Silver, whose political forecasting blog (fivethirtyeight) offers some of the best analysis of the ins and outs of predictive modeling that I’ve read anywhere*, published an excerpt from his new book last month on the development of weather forecasting. It’s snappily written with a standard new journalism flair. Silver shows us the shiny innards (in-nerds? ha, ha, get it?) of the National Centers for Environmental Prediction (which I had never heard of) and makes lame jokes along the way (but who am I, really, to judge?).

While Silver offers a capsule history of weather prediction, his real points are: 1) the embrace of uncertainty has been key to improved prediction and 2) even the best models have flaws that require expert judgment and human intervention. On the first point, Silver contemplates the impact of chaos theory on the way forecasters deal with their data and he notes the increasing tendency of forecasters to make their uncertainty more evident. It makes me wonder if the general public has been learning a new way of thinking, a probabilistic way of thinking, or is at least getting more comfortable with ranges of prediction.

On the second point, Silver draws our attention to NWS technicians who “draw on their maps with light pens, painstakingly adjusting the contours of temperature gradients produced by the computers….” He interviews a NOAA official who explains that there are lots of models and they seldom agree. Those closest to the predictions know just how much they still don’t know. But that does not incapacitate them. Silver draws analogies to poker players, billiards sharks, and high-frequency stock traders in an effort to explain how human judgment can make it possible for people plagued by uncertainty to find an advantage. The moral here is that uncertainty need not lead to inaction, and in fact can lead to smarter action.
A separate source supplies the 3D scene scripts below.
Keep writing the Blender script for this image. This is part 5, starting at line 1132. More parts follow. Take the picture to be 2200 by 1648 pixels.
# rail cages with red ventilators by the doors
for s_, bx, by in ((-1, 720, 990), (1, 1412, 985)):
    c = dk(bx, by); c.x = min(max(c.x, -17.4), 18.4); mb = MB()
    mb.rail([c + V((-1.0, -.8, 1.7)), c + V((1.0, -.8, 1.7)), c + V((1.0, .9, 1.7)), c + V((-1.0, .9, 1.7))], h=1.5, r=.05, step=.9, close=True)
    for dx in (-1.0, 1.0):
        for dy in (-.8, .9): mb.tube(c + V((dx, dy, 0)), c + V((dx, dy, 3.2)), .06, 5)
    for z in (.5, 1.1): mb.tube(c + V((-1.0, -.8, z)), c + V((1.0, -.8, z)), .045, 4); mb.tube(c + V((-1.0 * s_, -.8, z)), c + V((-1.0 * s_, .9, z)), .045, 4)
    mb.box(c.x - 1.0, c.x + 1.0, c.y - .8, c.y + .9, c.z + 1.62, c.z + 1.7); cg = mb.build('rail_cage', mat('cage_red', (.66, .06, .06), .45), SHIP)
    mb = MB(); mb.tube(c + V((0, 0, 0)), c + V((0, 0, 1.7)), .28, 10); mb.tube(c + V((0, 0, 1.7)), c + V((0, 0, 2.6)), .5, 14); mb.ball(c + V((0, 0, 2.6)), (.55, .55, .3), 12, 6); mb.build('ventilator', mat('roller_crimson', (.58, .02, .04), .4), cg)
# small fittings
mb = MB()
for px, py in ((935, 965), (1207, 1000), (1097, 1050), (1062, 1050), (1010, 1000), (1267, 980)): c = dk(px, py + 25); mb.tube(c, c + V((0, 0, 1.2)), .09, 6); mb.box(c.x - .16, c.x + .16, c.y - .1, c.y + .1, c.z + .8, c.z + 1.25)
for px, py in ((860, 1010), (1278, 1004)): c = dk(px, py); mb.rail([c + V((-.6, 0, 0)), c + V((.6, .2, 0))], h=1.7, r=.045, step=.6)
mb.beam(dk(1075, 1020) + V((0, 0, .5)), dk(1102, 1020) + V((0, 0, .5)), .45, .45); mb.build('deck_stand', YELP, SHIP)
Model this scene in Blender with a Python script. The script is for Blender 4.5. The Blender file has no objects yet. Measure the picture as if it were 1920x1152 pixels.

I’ll close this post with the “Modelers’ Hippocratic Oath,” written by Emanuel Derman and Paul Wilmott for the sake of financial modelers, but more broadly applicable:

The Modelers’ Hippocratic Oath 

~ I will remember that I didn’t make the world, and it doesn’t satisfy my equations.
~ Though I will use models boldly to estimate value, I will not be overly impressed by mathematics.
~ I will never sacrifice reality for elegance without explaining why I have done so.
~ Nor will I give the people who use my model false comfort about its accuracy. Instead, I will make explicit its assumptions and oversights.
~ I understand that my work may have enormous effects on society and the economy, many of them beyond my comprehension.

Good science, it turns out, and good modeling, require a strong dose of humility.

*Seriously, I could make the argument that Silver is just using the election to teach a huge number of people how to think responsibly about statistics and predictive modeling. Ben Schmidt does a similar service for the digital humanities using nostalgic TV shows like Downton Abbey.